Methods of Nomination

The best way to collect nominations will depend on your awards and your institution.

Wherever you are your students are probably surveyed A LOT so it’s important to avoid survey fatigue by making sure award nominations aren’t too close to other surveys or too time-consuming to complete.

Some students’ unions have found that they got more nominations using hard copy forms; by handing them out in public areas on campus, students were more likely to pick them up and fill in while waiting for friends, etc.

That said, if you’re going to get a large number of nominations, hard copy forms will make it more difficult to bring your results together and to store these for the future. This could mean a significant amount of admin work.

Case Study: SU Arts use a black and white paper nomination form which works pefectly! The students relate to the simplicity of the design and the Students’ Union can photocopy the nomination form over and over depending on demand!

However, hard copy nomination forms are less useful where you are having lots of different awards as this would make for a huge and unwieldy nomination form which may put students off. This would also need significant resources and may conflict with the environmental aims of the institution and student association.

Whether you’re using hard copy or online forms, using open questions on nomination forms and providing space for comments on nominations will not only help with selection but also provide valuable information on student views which can be used later on. This is often the most useful information when shortlisting and deciding on winners.

Some project partners said they would have liked to have been more open and transparent at the nominations stage about how the selection processes were going to work. Allowing your nominators to know how your selection decisions are going to be made will increase the levels of trust in the process and the results of the awards themselves.

Providing a ‘what happens next’ information box on nomination forms, whether online or hardcopy will make sure students know how their nominations and comments are being used and reassure any students who may be worried about commenting.
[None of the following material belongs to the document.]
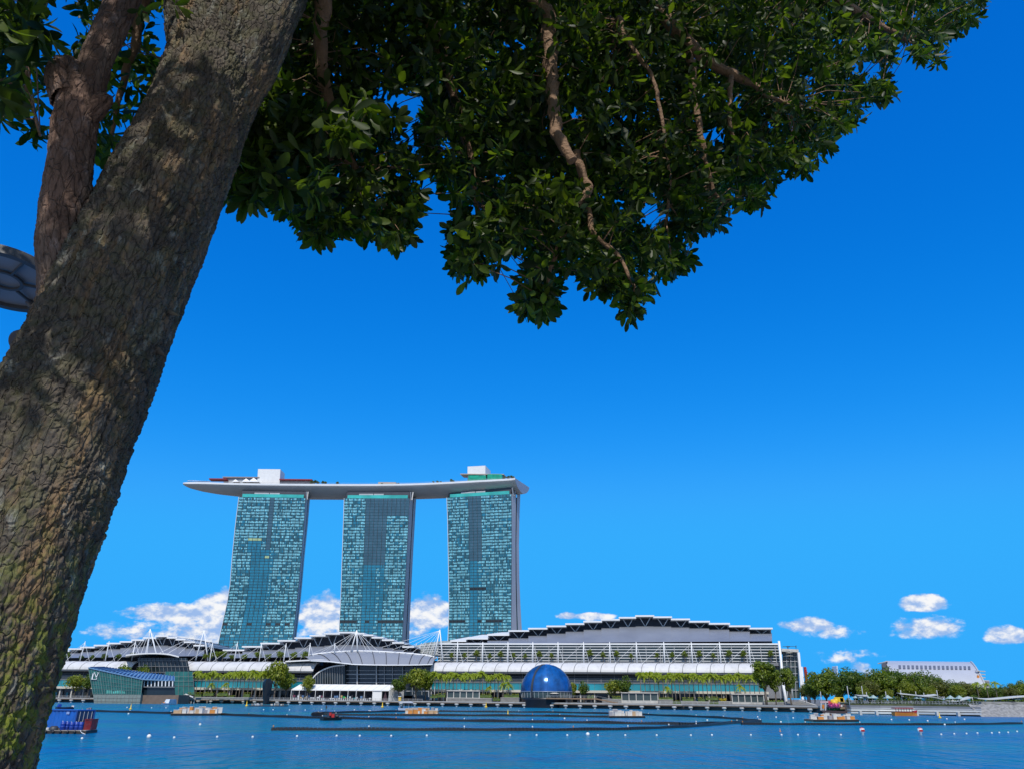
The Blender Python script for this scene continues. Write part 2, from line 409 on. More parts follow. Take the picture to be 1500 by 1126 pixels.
bark_limb = bark_material('smooth_bark', (.15, .095, .072), (.20, .145, .115), (.36, .28, .26), (.12, .14, .05), .1, 26)
bark_twig = pmat('branch_bark', (.24, .145, .085), .8, 0, .25, 9, bump=.4, bscale=40)

TREE_BASE = Vector((-2.45, 2.75, 3.35))
tree = thing('broadleaf_tree', TREE_BASE, 'large leaning shade tree with cracked mossy bark framing the left edge', 'tree')
tk = MB()
trunk_pts = [(-2.62, 2.75, 3.2, .52), ax_pt(-185, 1330, 2.78, 172), ax_pt(-102, 1126, 2.80, 134), ax_pt(-46, 980, 2.84, 119), ax_pt(15, 800, 2.9, 114), ax_pt(57, 700, 2.96, 108),
             ax_pt(119, 555, 3.04, 97), ax_pt(178, 420, 3.12, 89), ax_pt(239, 285, 3.22, 81), ax_pt(286, 180, 3.30, 71), ax_pt(318, 100, 3.36, 71), ax_pt(332, 55, 3.4, 70)]
bark_tube(tk, trunk_pts, 860, 460)
for (a, b, w) in (((236, 515), (243, 523), .012), ((256, 461), (262, 463), .01), ((167, 728), (172, 735), .008)):   # loose bark spikes on the edge
    p0 = P(a[0] - 8, a[1] - 4, 3.06); p1 = P(b[0], b[1], 3.05); tk.tube([p0, (p0 + p1) / 2, p1], [w * 1.6, w, .001], 6)
tk.nm = 'trunk'; bark_build(tk, bark_old)
fl = MB(); bark_tube(fl, [ax_pt(312, 170, 3.40, 50), ax_pt(309, 70, 3.40, 58), ax_pt(300, 0, 3.42, 57), ax_pt(290, -120, 3.5, 54), ax_pt(290, -320, 3.7, 48), ax_pt(330, -650, 4.0, 36)], 260, 170)
fl.nm = 'limb'; bark_build(fl, bark_old)
fr = MB(); bark_tube(fr, [ax_pt(292, 265, 3.30, 20), ax_pt(325, 185, 3.34, 30), ax_pt(364, 95, 3.34, 41), ax_pt(404, 0, 3.38, 40), ax_pt(455, -110, 3.55, 40), ax_pt(600, -260, 4.0, 34), ax_pt(800, -330, 4.8, 27), ax_pt(1050, -260, 5.6, 18)], 300, 150, .8)
fr.nm = 'limb'; bark_build(fr, bark_old)
# pale left limb with sawn knobs
lk = [(P(95, 118, 3.02), .075, .040), (P(152, 150, 3.02), .05, .045), (P(130, 325, 3.06), .06, .02)]
ll = MB(); bark_tube(ll, [ax_pt(112, 440, 3.12, 52), ax_pt(96, 375, 3.04, 40), ax_pt(93, 330, 3.02, 35), ax_pt(102, 250, 3.0, 31), ax_pt(110, 180, 3.0, 30), ax_pt(119, 130, 3.0, 29)], 240, 150, .45, lk)
bark_tube(ll, [ax_pt(122, 150, 3.02, 26), ax_pt(140, 90, 3.02, 22.5), ax_pt(160, 45, 3.04, 22), ax_pt(182, -5, 3.08, 22), ax_pt(215, -90, 3.2, 21), ax_pt(240, -260, 3.4, 18)], 180, 100, .35)
bark_tube(ll, [ax_pt(106, 150, 3.0, 30), ax_pt(99, 120, 2.99, 30), ax_pt(95, 100, 2.99, 24), ax_pt(93, 92, 2.99, 10)], 60, 90, .8)
bark_tube(ll, [ax_pt(128, 172, 3.0, 16), ax_pt(146, 152, 2.98, 15), ax_pt(156, 143, 2.97, 11), ax_pt(158, 140, 2.97, 3)], 40, 60, .6)
ll.nm = 'limb'; bark_build(ll, bark_limb)

# thinner branches through the crown
branch_px = [
    [(640, -300, 4.2, 26), (720, -120, 4.6, 19), (785, 0, 4.9, 14), (803, 30, 5.0, 12), (806, 80, 5.0, 11), (808, 130, 5.0, 10), (812, 165, 4.98, 9), (814, 190, 4.95, 9), (822, 212, 4.9, 8), (837, 236, 4.9, 7)],
    [(846, 225, 5.1, 6), (856, 258, 5.1, 7), (864, 272, 5.1, 7), (852, 292, 5.1, 6), (842, 305, 5.1, 5)],
    [(800, -250, 4.8, 22), (900, -80, 5.2, 13), (980, 36, 5.5, 9), (1015, 68, 5.5, 9), (1040, 90, 5.6, 8), (1072, 108, 5.6, 7), (1112, 132, 5.7, 4), (1150, 152, 5.8, 2.5)],
    [(1071, 108, 5.6, 4), (1068, 150, 5.6, 3.5), (1070, 185, 5.6, 3), (1082, 222, 5.7, 2)],
    [(520, -250, 4.0, 24), (480, -60, 4.1, 14), (470, 90, 4.3, 10), (500, 200, 4.5, 7), (515, 235, 4.5, 6), (530, 262, 4.6, 4)],
    [(560, -200, 4.4, 20), (620, 0, 4.7, 13), (660, 130, 5.1, 8), (690, 240, 5.3, 5), (700, 330, 5.4, 3)],
    [(860, 280, 5.2, 5), (870, 340, 5.2, 4), (900, 370, 5.2, 3.5), (930, 420, 5.2, 2)],
    [(840, 300, 5.1, 4.5), (815, 370, 5.1, 3.5), (795, 440, 5.2, 2)],
    [(1000, -250, 5.4, 18), (1120, -120, 5.8, 12), (1230, 0, 6.2, 7), (1330, 60, 6.4, 3)],
    [(1010, 60, 5.5, 6), (1020, 160, 5.6, 5), (1040, 260, 5.7, 3.5), (1060, 300, 5.7, 2)],
    [(905, 30, 5.4, 5), (925, 70, 5.3, 3.5), (960, 130, 5.3, 3), (980, 260, 5.4, 2), (975, 320, 5.4, 2)],
    [(240, -260, 3.6, 20), (150, -120, 3.7, 14), (60, 0, 3.8, 8), (40, 120, 3.9, 4), (60, 200, 4.0, 2)],
    [(250, -200, 3.8, 16), (210, 0, 4.1, 9), (180, 120, 4.3, 5), (165, 200, 4.4, 3)],
]
branch_nodes = []
for bp_ in branch_px:
    pts = [ax_pt(x, y, Y, hw) for (x, y, Y, hw) in bp_]
    S = spline(pts, 8 * len(pts)); mb = MB()
    mb.tube([p + Vector((noise.noise(p * 6), noise.noise(p * 6 + Vector((9, 0, 0))), noise.noise(p * 6 + Vector((0, 9, 0))))) * min(.03, r * 1.2) for p, r in S], [r * (1 + .25 * noise.noise(p * 14)) for p, r in S], 10)
    mb.build('branch', bark_twig, tree)
    branch_nodes += [p for p, r in S]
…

Some partners also included a tick box on their forms so nominators could indicate if they’d like to attend the awards ceremony if one of their nominations was shortlisted.

Project examples

Edinburgh Napier who produced hard copy nomination forms used volunteers in t-shirts with the awards logo on it to hand out forms, which were collected at ‘ballot boxes’ across the campuses. The forms used asterisks to indicate mandatory questions so respondents weren’t put off by feeling they had to fill out the whole form.
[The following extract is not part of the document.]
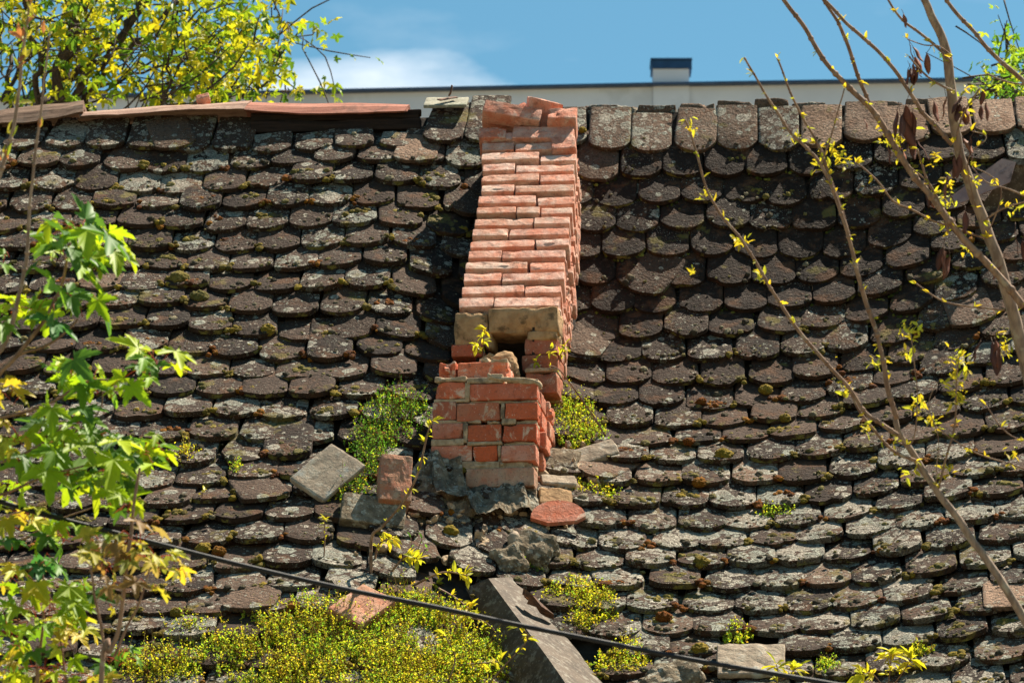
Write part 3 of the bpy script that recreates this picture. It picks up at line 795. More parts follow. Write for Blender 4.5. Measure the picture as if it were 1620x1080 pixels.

Glasgow Caledonian used mostly online nomination forms which were available on each student’s Blackboard (the institution’s Virtual Learning Environment, or VLE), but also had a manned stall in the library foyer with net books where students could complete the online nomination forms there and then if they thought they’d forget later.

Strathclyde was unique in allowing academics to nominate peers for awards, to increase the sense of ownership between staff and students and encourage staff discussions about teaching quality and best practice. However, the awards were delivered entirely by the students’ association. The institution involvement also helped to get the message across to staff about what the awards were all about.

Abertay used the Bristol Online Survey website as a vehicle for their nominations. http://www.survey.bris.ac.uk/

EUSA used their own designed and owned site which was protected by the university to ensure only current students were able to nominate. Nominations were collated in the EUSA office by administrative staff before being scrutinized by the judging panel.

UWS nominations online used a drop down menu, to allow students to choose which and how many categories they nominated in. This may increase nominations for institutions running larger numbers of awards as students may be put off by having to choose a nominee for each category. Additionally, while requiring nominations in all categories would increase the level of responses to each, you would risk the quality of the information and nominations.

UHI incentivised nominations by entering nominators into a prize draw to win an ipod.